Soucieuse d’attirer une clientèle plus jeune, au-delà de sa clientèle historique des familles fortunées plutôt francophones, la maison tente aujourd’hui d’approcher les cadres supérieurs et les entrepreneurs. Un segment en croissance, surtout au nord du pays. Mais soumis à une rude concurrence. C’est le créneau que visent toutes les banques privées actuellement. Néanmoins, assure Ludivine Pilate, “notre bureau de Waregem, par exemple, a atteint une belle taille critique au sein de cette clientèle qui dispose d’un patrimoine privé à côté de son entreprise”.

Face à la concurrence des grandes banques qui mettent le paquet pour croître dans le métier porteur et rémunérateur de banquier privé, face à la réglementation de plus en plus lourde et aux investissements en informatique qui pèsent sur les résultats, la succursale ne profite donc pas uniquement des économies de coûts apportées par sa maison mère luxembourgeoise. Sur le plan commercial aussi, elle tirerait profit de son appartenance à un groupe dont l’actionnaire (Precision Capital) représente les intérêts privés de certains membres de la famille Al Thani du Qatar. “Avant son intégration au sein du groupe Quintet, Puilaetco était fort perçue comme une banque locale. Aujourd’hui, grâce à Quintet, nous pouvons aussi servir des clients beaucoup plus internationaux et sophistiqués.” D’où aussi un ticket d’entrée revu à la hausse? “Avant, nous acceptions d’ouvrir une relation commerciale avec les clients qui disposaient de moins de 500.000 euros à investir si leur patrimoine faisait preuve d’un potentiel de croissance à long terme, rappelle Ludivine Pilate. C’est moins le cas aujourd’hui. L’objectif est que la barre du million d’euros à investir devienne la base de travail pour pouvoir déployer les services que nous proposons.”

Partenariat digital

Dans ce contexte, Puilaetco s’est dernièrement associée à la fintech belge Abbove, devenant ainsi la première banque privée belge indépendante à intégrer dans son offre la solution de la plateforme de gestion patrimoniale. “En tant que banque privée, notre rôle ne se limite pas à être un asset manager et à proposer des produits d’investissement, confirme la CEO. Il s’agit aussi de mobiliser tous les moyens nécessaires pour accompagner le client dans la gestion transversale de ses avoirs.” Avec le “Richer Life Plan”, le client dispose désormais d’une vue holistique de son patrimoine, qui va bien au-delà des avoirs qu’il possède auprès de la banque: il peut également y inclure des biens immobiliers, une éventuelle collection d’oeuvres d’art, du private equity, un patrimoine de société, des portefeuilles détenus auprès d’autres institutions financières, des contrats d’assurances, etc.”

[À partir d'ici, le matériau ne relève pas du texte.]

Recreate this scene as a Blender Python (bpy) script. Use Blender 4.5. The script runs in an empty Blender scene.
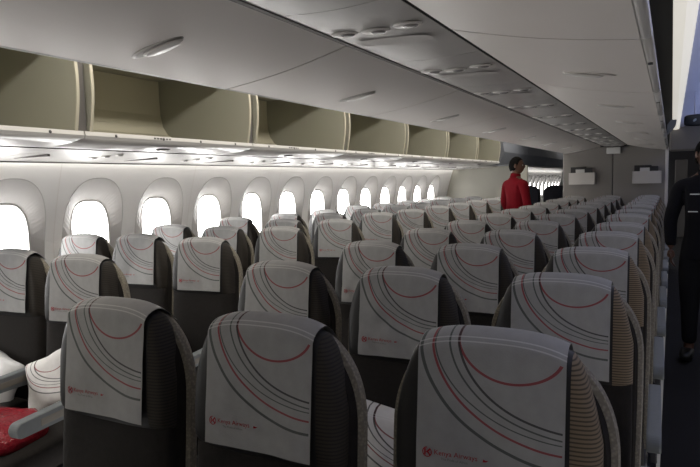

L’outil se veut aussi une aide pour les gestionnaires de la banque. “Grâce aux différentes fonctionnalités, il est possible de simuler de multiples scénarios de futurs flux de trésorerie ou de transmission du patrimoine aux générations suivantes en fonction de nombreux facteurs personnalisables tels que des objectifs financiers, des moments de vie (mariage, décès, départ à la retraite, vente de société, etc.), des donations passées et futures, etc.” Détail qui a son importance: si le service est gratuit pour les clients qui disposent d’un million d’euros, il est payant pour ceux qui sont en dessous de cette somme.

Réintégrer le trio de tête

Côté rentabilité justement, Ludivine Pilate assure que les efforts entrepris ces dernières années portent leurs fruits et que la banque se porte mieux: “L’année 2021 a été particulièrement fructueuse. Tout en gardant les coûts sous contrôle, nous avons réussi à augmenter considérablement notre portefeuille de crédits et à attirer de nouveaux clients”. Faut-il dès lors conclure que le scénario d’une revente de l’entité belge appartient désormais au passé? “Certes, l’environnement est compliqué, reconnaît la CEO. Les grandes banques investissent beaucoup dans le private banking, mais le marché est suffisamment grand pour permettre à tout le monde de grandir. Et puis, notre offre en termes de pricing est assez compétitive. Bref, nous avons maintenant les bonnes bases pour atteindre la barre des 15 milliards d’euros d’actifs sous gestion.” Et Ludivine Pilate d’ajouter en guise de conclusion: “Notre ambition est clairement de refaire partie du top 3 des pure players de la gestion de fortune en Belgique“. Un objectif réaliste? L’avenir le dira.